▶ **Data section**:
----------------------------------------
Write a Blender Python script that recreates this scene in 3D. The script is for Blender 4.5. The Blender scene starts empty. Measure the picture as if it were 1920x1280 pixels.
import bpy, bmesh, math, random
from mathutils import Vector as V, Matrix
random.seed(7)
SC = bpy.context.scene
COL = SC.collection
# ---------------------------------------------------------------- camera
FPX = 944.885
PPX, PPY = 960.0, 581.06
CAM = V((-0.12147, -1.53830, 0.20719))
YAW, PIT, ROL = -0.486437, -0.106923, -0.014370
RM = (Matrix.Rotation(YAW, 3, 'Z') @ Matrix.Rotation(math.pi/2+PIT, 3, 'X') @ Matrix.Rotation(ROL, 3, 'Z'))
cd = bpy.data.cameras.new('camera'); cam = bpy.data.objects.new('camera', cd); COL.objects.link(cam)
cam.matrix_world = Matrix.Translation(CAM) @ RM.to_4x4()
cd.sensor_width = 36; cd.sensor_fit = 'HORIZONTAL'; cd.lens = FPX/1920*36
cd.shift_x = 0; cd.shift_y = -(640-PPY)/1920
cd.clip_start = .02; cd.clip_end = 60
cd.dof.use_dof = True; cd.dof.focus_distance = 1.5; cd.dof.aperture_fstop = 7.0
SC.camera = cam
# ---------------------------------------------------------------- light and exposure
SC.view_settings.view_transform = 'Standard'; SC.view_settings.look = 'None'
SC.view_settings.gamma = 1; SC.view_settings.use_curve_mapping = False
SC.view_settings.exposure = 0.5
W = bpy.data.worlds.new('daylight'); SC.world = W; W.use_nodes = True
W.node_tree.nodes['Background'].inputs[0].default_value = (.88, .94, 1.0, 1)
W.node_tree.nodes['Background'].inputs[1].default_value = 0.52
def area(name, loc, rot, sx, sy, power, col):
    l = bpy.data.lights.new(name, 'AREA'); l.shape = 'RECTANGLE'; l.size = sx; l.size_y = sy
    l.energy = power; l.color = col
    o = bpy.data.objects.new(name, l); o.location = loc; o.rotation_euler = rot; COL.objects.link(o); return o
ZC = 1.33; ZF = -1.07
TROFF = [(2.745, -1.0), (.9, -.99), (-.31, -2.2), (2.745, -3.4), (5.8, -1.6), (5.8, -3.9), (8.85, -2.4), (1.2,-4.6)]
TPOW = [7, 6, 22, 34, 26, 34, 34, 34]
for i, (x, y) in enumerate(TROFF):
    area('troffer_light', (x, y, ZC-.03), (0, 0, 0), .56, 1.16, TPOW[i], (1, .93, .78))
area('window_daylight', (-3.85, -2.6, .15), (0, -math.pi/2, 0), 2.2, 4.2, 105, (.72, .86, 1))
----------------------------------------
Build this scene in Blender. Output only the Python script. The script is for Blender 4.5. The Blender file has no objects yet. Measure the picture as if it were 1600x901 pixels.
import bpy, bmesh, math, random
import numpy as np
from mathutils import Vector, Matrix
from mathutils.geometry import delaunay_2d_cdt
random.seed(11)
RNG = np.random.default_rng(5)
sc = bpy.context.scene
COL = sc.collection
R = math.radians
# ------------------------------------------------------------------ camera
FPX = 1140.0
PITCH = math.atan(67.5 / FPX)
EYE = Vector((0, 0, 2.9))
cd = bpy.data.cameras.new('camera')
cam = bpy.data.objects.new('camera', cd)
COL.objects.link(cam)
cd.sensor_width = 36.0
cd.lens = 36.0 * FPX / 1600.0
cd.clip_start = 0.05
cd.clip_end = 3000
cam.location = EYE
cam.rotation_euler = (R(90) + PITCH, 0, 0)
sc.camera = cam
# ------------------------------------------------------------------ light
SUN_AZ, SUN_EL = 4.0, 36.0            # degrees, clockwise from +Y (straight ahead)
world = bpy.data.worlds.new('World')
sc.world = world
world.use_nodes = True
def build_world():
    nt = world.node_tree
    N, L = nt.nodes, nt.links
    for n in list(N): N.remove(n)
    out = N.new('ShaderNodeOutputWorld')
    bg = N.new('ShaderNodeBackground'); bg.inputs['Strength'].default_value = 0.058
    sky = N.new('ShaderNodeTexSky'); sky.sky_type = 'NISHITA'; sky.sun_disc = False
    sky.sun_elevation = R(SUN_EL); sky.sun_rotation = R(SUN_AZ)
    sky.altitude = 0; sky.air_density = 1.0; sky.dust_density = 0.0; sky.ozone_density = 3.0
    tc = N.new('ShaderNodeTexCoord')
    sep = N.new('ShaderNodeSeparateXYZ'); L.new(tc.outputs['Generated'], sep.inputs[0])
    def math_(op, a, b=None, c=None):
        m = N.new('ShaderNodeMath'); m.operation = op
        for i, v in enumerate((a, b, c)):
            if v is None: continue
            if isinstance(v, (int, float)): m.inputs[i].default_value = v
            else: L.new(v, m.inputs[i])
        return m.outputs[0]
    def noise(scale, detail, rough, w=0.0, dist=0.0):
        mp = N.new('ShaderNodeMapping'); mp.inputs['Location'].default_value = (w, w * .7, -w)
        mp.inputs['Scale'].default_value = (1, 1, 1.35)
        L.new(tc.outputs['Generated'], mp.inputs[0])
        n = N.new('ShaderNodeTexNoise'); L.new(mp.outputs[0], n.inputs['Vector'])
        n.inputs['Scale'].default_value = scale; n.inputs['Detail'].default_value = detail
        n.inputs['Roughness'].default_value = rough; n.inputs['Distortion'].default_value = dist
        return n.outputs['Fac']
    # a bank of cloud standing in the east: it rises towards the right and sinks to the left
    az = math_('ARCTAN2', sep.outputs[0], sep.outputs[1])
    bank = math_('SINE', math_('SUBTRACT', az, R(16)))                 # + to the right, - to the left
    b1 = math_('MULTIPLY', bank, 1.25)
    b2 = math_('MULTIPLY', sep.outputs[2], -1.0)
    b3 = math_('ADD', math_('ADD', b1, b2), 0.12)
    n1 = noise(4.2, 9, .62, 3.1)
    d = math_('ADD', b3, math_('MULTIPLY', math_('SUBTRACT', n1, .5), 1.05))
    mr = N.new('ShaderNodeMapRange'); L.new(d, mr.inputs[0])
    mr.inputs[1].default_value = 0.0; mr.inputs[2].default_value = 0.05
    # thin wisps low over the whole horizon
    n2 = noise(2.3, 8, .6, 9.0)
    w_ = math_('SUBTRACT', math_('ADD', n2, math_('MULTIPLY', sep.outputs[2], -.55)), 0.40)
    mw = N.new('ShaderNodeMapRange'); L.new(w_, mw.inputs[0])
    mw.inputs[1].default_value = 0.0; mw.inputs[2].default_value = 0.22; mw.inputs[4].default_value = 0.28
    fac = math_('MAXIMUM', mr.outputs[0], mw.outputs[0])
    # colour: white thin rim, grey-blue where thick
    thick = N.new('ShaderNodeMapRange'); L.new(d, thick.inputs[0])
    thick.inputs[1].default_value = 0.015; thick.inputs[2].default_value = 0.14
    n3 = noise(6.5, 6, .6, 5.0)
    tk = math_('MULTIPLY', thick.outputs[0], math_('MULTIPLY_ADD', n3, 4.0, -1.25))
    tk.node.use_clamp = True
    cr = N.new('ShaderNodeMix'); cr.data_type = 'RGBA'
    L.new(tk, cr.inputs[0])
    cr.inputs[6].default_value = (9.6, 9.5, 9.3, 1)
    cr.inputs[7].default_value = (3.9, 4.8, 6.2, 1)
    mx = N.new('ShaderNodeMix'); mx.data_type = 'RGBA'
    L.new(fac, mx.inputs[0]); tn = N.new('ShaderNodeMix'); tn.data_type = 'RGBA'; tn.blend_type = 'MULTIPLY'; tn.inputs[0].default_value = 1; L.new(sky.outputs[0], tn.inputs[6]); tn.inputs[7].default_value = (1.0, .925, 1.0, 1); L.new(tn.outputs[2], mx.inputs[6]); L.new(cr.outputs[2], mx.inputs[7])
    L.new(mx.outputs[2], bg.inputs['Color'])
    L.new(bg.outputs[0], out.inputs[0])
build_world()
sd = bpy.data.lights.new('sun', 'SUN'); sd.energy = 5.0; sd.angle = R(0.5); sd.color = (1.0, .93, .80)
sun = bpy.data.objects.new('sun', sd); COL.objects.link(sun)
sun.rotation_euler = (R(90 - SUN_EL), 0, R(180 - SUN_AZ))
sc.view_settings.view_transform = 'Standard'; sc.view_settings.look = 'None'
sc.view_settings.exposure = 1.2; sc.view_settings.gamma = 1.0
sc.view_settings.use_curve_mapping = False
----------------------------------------
▶ **Exercise description**: Working from the listing above, pick out every line that has "were" and copy it.

▶ **Solution to the exercise**:
Write a Blender Python script that recreates this scene in 3D. The script is for Blender 4.5. The Blender scene starts empty. Measure the picture as if it were 1920x1280 pixels.
Build this scene in Blender. Output only the Python script. The script is for Blender 4.5. The Blender file has no objects yet. Measure the picture as if it were 1600x901 pixels.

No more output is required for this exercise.